A habit is a loop, not a switch
Picture the loop in three parts: a cue, a routine, and a reward. Something triggers you (the cue), you do a thing (the routine), and you get a small payoff (the reward). For scrolling, the cue is often a dull, uncomfortable in-between moment. The routine is opening the feed. The reward is a quick hit of stimulation that papers over the discomfort. The full mechanics are here: habit loops: cue, routine, reward.
Here is the key insight: you cannot remove a loop by attacking the routine alone. If you forbid the scroll but leave the cue and the unmet need behind, you create a vacuum, and the old routine rushes back to fill it. That is why "just stop" almost never works.
Banning a habit leaves a hole shaped exactly like the habit. Something will fill it. Your only real choice is what.
What does work is keeping the cue, keeping the reward, and changing only the routine in the middle. The boredom still comes. The relief still arrives. But the thing you do between them is no longer the feed.
Build a ready default
The replacement has one job: to be easier to reach than the phone at the moment the cue fires. That is a higher bar than it sounds, because the phone is already in your hand. So you stack the deck in advance.
- Make it physical and visible. A book left open on the table beats one on a shelf. A guitar on a stand beats one in its case. Whatever you choose, leave it out, ready, where you usually scroll.
- Make it easy to start. The replacement has to begin with almost no effort. "Read one paragraph" or "step outside for a minute" works because the entry cost is tiny. "Write in a journal" fails for many people because starting feels like too much.
- Match the reward, roughly. Scrolling gives a quick, low-effort hit. A replacement that asks for the same low effort competes better than something demanding. Over time you can trade up, but at first, easy wins.
A few defaults that tend to work: a book or e-reader within arm's reach, a short walk or just standing up and moving, a saved thing to learn (a video lesson, a language app, an article you meant to read), a simple craft or instrument left out, or even nothing at all, just letting the boredom be. That last one is a skill worth building, and it has its own article: learning to be bored again.
You do not have to be productive
A common trap is deciding the replacement must be impressive: only deep reading, only exercise, only something you can be proud of. That pressure backfires. It makes the swap feel like a chore, and a chore loses to a feed every time.
Resting counts. Staring out the window counts. The point is to answer the cue with anything other than the scroll, so the loop rewires toward something that does not leave you foggy and regretful. Keep it kind and easy.
Pair it with friction
Substitution and friction are partners. Friction makes the old routine slightly harder; substitution makes a new routine slightly easier. Together they tip the moment. If you have not set up the friction side yet, see adding friction, the most reliable trick. Doing both at once is far more effective than either alone, because you are pushing the phone away with one hand and pulling the alternative closer with the other.

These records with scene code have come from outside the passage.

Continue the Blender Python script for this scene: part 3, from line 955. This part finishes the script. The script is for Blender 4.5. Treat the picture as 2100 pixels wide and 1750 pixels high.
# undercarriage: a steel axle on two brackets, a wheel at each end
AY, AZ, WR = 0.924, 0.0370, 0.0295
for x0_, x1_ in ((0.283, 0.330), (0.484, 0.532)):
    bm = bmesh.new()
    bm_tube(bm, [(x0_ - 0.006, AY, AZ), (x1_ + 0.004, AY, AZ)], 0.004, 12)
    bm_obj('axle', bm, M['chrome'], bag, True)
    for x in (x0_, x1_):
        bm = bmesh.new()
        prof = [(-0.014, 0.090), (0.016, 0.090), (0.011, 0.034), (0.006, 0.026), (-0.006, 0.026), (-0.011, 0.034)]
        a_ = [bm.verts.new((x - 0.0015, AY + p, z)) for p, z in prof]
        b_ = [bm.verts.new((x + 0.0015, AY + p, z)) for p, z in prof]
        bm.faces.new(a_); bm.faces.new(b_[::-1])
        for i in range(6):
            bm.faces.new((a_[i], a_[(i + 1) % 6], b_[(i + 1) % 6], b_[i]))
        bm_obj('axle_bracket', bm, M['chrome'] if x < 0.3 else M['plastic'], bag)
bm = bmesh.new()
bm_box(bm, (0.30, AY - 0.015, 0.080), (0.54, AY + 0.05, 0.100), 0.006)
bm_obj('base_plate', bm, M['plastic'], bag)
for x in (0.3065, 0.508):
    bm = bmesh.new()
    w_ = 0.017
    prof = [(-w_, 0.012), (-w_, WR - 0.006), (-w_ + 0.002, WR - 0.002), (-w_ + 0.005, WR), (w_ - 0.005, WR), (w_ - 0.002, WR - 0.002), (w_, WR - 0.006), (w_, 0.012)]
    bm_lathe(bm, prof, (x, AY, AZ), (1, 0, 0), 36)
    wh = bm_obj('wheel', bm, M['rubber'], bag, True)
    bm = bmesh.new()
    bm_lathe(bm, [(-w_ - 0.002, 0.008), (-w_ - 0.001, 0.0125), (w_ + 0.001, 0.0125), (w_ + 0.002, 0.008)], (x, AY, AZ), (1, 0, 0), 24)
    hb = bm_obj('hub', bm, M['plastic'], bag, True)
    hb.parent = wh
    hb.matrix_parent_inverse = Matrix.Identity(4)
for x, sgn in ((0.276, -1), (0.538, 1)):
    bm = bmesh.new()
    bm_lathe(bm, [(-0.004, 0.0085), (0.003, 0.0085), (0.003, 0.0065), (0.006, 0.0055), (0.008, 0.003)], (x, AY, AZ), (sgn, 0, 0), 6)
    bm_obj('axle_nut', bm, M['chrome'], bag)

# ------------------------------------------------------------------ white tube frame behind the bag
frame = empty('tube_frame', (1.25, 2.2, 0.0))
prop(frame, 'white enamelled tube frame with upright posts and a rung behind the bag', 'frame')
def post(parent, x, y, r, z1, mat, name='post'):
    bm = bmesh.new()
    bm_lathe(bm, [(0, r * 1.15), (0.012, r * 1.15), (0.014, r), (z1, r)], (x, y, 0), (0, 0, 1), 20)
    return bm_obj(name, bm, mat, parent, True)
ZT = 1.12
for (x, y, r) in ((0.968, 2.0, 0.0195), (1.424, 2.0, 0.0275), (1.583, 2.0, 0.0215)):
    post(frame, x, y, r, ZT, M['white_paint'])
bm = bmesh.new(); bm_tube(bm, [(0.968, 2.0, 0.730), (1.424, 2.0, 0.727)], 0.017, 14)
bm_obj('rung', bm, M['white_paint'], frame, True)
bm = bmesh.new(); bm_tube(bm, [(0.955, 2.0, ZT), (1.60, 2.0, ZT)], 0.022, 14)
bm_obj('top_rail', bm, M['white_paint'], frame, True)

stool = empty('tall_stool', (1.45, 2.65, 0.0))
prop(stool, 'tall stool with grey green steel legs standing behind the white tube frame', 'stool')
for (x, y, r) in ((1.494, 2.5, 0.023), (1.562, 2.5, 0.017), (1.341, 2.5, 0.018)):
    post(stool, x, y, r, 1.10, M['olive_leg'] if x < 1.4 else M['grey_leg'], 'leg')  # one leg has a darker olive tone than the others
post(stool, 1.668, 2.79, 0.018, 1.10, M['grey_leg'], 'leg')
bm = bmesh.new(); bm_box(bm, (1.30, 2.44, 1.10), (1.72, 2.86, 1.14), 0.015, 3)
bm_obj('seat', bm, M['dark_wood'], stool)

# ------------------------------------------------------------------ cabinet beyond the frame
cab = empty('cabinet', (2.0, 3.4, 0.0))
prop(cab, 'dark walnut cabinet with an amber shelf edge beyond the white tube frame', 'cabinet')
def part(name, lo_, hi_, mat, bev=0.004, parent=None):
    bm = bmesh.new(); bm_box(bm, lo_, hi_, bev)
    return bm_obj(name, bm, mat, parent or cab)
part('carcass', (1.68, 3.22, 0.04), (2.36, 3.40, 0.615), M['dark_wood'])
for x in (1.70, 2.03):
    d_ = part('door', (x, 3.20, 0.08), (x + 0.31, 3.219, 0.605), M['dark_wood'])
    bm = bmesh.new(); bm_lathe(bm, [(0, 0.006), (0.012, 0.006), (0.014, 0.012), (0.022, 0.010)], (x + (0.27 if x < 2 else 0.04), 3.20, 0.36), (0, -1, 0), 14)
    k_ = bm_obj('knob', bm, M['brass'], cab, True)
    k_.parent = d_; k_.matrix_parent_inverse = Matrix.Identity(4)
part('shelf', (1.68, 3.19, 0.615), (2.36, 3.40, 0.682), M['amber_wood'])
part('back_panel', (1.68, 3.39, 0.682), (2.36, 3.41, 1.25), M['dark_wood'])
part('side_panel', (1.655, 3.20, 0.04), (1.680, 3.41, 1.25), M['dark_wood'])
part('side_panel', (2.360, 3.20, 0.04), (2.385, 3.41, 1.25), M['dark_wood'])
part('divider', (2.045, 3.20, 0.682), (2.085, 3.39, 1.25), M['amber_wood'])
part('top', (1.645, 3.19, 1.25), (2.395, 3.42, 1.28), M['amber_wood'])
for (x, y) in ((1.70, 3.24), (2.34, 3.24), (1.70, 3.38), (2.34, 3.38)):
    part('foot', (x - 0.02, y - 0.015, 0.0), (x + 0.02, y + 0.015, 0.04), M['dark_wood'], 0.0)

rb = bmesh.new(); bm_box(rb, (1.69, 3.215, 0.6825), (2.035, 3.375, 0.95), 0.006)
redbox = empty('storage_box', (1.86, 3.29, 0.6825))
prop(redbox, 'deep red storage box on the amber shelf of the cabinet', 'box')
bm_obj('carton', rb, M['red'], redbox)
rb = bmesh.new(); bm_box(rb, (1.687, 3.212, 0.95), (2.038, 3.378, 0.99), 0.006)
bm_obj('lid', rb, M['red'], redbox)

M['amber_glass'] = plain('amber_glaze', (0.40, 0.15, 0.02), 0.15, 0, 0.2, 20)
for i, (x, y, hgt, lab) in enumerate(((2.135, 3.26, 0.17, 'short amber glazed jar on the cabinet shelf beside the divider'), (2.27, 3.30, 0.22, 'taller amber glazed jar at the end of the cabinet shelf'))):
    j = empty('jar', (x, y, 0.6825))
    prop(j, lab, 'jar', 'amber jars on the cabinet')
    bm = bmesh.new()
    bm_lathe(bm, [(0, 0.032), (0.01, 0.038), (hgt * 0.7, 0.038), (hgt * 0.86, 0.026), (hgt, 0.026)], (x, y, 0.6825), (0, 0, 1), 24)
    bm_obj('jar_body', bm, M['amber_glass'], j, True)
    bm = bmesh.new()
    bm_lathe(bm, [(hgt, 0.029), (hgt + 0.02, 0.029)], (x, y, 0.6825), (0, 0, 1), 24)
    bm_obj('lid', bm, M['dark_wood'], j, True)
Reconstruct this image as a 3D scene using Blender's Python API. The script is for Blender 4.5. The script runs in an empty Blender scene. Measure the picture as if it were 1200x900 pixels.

What you actually get back
There is a quiet reward here that is easy to overlook. The time you reclaim is not just "less scrolling," it is hours that go somewhere. A few minutes here and there add up to real space for the small things scrolling crowds out. What to do with that time is its own good question: what to do with the time you get back.
Start with one cue and one swap. Notice the moment you most reliably reach for the feed, the couch after dinner, the wait in line, the lull at your desk, and set one ready default there. Let the boredom come, and let your hand find the book instead.